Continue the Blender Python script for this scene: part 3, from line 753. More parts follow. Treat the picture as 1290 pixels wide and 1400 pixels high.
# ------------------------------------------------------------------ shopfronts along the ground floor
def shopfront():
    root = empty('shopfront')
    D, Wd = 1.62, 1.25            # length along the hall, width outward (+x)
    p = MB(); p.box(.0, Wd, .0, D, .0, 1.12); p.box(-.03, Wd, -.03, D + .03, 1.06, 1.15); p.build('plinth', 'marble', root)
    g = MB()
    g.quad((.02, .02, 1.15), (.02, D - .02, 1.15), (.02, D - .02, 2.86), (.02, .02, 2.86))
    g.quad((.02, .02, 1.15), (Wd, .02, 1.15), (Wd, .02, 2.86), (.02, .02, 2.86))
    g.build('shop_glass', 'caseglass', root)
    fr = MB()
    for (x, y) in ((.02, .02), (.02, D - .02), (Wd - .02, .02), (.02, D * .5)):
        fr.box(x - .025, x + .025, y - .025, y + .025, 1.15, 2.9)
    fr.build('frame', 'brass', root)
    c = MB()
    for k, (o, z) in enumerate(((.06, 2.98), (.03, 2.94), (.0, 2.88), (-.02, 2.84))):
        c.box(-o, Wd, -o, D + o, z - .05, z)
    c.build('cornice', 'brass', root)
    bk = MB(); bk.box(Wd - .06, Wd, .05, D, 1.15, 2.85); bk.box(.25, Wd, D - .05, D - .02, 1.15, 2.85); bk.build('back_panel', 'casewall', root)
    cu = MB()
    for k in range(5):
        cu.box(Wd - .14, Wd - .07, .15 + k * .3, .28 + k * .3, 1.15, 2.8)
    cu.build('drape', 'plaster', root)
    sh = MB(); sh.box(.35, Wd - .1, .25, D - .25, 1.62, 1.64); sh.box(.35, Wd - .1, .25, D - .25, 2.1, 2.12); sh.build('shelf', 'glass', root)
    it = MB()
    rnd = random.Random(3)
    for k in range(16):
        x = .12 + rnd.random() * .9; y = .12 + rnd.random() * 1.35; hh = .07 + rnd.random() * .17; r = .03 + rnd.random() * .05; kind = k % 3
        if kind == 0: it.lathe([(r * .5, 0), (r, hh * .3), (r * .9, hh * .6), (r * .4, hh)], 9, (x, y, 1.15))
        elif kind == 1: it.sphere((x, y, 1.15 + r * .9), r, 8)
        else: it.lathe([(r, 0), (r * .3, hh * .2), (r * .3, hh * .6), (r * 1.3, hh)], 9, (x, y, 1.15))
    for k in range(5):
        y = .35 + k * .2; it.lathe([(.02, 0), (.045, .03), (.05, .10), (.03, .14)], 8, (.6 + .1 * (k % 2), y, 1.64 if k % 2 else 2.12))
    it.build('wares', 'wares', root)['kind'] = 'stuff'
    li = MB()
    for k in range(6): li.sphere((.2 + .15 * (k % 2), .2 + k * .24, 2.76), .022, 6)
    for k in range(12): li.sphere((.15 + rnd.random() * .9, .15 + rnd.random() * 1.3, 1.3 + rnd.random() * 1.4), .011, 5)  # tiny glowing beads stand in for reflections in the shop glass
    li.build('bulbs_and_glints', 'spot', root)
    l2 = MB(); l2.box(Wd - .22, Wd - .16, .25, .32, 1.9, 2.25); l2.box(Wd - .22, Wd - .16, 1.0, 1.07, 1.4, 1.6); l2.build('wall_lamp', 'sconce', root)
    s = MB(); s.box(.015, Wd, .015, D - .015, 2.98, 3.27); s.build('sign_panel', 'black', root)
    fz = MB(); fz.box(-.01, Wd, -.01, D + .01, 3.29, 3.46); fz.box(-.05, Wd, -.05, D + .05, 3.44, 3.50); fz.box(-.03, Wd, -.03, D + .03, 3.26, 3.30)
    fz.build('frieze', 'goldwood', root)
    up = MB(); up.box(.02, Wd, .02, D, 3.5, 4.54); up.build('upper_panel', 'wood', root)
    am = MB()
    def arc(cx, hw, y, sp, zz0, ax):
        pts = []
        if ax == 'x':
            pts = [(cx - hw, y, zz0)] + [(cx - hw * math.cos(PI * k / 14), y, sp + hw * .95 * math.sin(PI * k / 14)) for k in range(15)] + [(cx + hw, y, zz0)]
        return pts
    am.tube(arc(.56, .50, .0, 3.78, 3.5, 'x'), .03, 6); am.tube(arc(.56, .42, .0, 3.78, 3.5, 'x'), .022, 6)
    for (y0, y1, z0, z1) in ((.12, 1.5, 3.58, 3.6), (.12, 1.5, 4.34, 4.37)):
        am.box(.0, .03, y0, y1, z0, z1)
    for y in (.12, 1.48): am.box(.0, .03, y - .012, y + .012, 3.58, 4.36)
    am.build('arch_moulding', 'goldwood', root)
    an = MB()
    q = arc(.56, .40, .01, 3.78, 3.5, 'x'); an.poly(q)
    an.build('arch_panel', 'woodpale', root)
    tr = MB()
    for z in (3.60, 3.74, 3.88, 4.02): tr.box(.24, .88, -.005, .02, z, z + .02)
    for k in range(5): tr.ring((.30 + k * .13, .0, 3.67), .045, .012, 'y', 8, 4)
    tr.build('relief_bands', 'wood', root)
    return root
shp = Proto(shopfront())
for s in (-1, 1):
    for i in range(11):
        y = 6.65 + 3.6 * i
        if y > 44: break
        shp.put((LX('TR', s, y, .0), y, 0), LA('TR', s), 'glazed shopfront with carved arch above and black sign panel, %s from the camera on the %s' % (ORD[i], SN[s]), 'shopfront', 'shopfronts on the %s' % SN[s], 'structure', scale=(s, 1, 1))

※

### WHAT YOU HAVE TO DO
Make an exact copy of the material above.

### REPLY
Continue the Blender Python script for this scene: part 3, from line 753. More parts follow. Treat the picture as 1290 pixels wide and 1400 pixels high.
# ------------------------------------------------------------------ shopfronts along the ground floor
def shopfront():
    root = empty('shopfront')
    D, Wd = 1.62, 1.25            # length along the hall, width outward (+x)
    p = MB(); p.box(.0, Wd, .0, D, .0, 1.12); p.box(-.03, Wd, -.03, D + .03, 1.06, 1.15); p.build('plinth', 'marble', root)
    g = MB()
    g.quad((.02, .02, 1.15), (.02, D - .02, 1.15), (.02, D - .02, 2.86), (.02, .02, 2.86))
    g.quad((.02, .02, 1.15), (Wd, .02, 1.15), (Wd, .02, 2.86), (.02, .02, 2.86))
    g.build('shop_glass', 'caseglass', root)
    fr = MB()
    for (x, y) in ((.02, .02), (.02, D - .02), (Wd - .02, .02), (.02, D * .5)):
        fr.box(x - .025, x + .025, y - .025, y + .025, 1.15, 2.9)
    fr.build('frame', 'brass', root)
    c = MB()
    for k, (o, z) in enumerate(((.06, 2.98), (.03, 2.94), (.0, 2.88), (-.02, 2.84))):
        c.box(-o, Wd, -o, D + o, z - .05, z)
    c.build('cornice', 'brass', root)
    bk = MB(); bk.box(Wd - .06, Wd, .05, D, 1.15, 2.85); bk.box(.25, Wd, D - .05, D - .02, 1.15, 2.85); bk.build('back_panel', 'casewall', root)
    cu = MB()
    for k in range(5):
        cu.box(Wd - .14, Wd - .07, .15 + k * .3, .28 + k * .3, 1.15, 2.8)
    cu.build('drape', 'plaster', root)
    sh = MB(); sh.box(.35, Wd - .1, .25, D - .25, 1.62, 1.64); sh.box(.35, Wd - .1, .25, D - .25, 2.1, 2.12); sh.build('shelf', 'glass', root)
    it = MB()
    rnd = random.Random(3)
    for k in range(16):
        x = .12 + rnd.random() * .9; y = .12 + rnd.random() * 1.35; hh = .07 + rnd.random() * .17; r = .03 + rnd.random() * .05; kind = k % 3
        if kind == 0: it.lathe([(r * .5, 0), (r, hh * .3), (r * .9, hh * .6), (r * .4, hh)], 9, (x, y, 1.15))
        elif kind == 1: it.sphere((x, y, 1.15 + r * .9), r, 8)
        else: it.lathe([(r, 0), (r * .3, hh * .2), (r * .3, hh * .6), (r * 1.3, hh)], 9, (x, y, 1.15))
    for k in range(5):
        y = .35 + k * .2; it.lathe([(.02, 0), (.045, .03), (.05, .10), (.03, .14)], 8, (.6 + .1 * (k % 2), y, 1.64 if k % 2 else 2.12))
    it.build('wares', 'wares', root)['kind'] = 'stuff'
    li = MB()
    for k in range(6): li.sphere((.2 + .15 * (k % 2), .2 + k * .24, 2.76), .022, 6)
    for k in range(12): li.sphere((.15 + rnd.random() * .9, .15 + rnd.random() * 1.3, 1.3 + rnd.random() * 1.4), .011, 5)  # tiny glowing beads stand in for reflections in the shop glass
    li.build('bulbs_and_glints', 'spot', root)
    l2 = MB(); l2.box(Wd - .22, Wd - .16, .25, .32, 1.9, 2.25); l2.box(Wd - .22, Wd - .16, 1.0, 1.07, 1.4, 1.6); l2.build('wall_lamp', 'sconce', root)
    s = MB(); s.box(.015, Wd, .015, D - .015, 2.98, 3.27); s.build('sign_panel', 'black', root)
    fz = MB(); fz.box(-.01, Wd, -.01, D + .01, 3.29, 3.46); fz.box(-.05, Wd, -.05, D + .05, 3.44, 3.50); fz.box(-.03, Wd, -.03, D + .03, 3.26, 3.30)
    fz.build('frieze', 'goldwood', root)
    up = MB(); up.box(.02, Wd, .02, D, 3.5, 4.54); up.build('upper_panel', 'wood', root)
    am = MB()
    def arc(cx, hw, y, sp, zz0, ax):
        pts = []
        if ax == 'x':
            pts = [(cx - hw, y, zz0)] + [(cx - hw * math.cos(PI * k / 14), y, sp + hw * .95 * math.sin(PI * k / 14)) for k in range(15)] + [(cx + hw, y, zz0)]
        return pts
    am.tube(arc(.56, .50, .0, 3.78, 3.5, 'x'), .03, 6); am.tube(arc(.56, .42, .0, 3.78, 3.5, 'x'), .022, 6)
    for (y0, y1, z0, z1) in ((.12, 1.5, 3.58, 3.6), (.12, 1.5, 4.34, 4.37)):
        am.box(.0, .03, y0, y1, z0, z1)
    for y in (.12, 1.48): am.box(.0, .03, y - .012, y + .012, 3.58, 4.36)
    am.build('arch_moulding', 'goldwood', root)
    an = MB()
    q = arc(.56, .40, .01, 3.78, 3.5, 'x'); an.poly(q)
    an.build('arch_panel', 'woodpale', root)
    tr = MB()
    for z in (3.60, 3.74, 3.88, 4.02): tr.box(.24, .88, -.005, .02, z, z + .02)
    for k in range(5): tr.ring((.30 + k * .13, .0, 3.67), .045, .012, 'y', 8, 4)
    tr.build('relief_bands', 'wood', root)
    return root
shp = Proto(shopfront())
for s in (-1, 1):
    for i in range(11):
        y = 6.65 + 3.6 * i
        if y > 44: break
        shp.put((LX('TR', s, y, .0), y, 0), LA('TR', s), 'glazed shopfront with carved arch above and black sign panel, %s from the camera on the %s' % (ORD[i], SN[s]), 'shopfront', 'shopfronts on the %s' % SN[s], 'structure', scale=(s, 1, 1))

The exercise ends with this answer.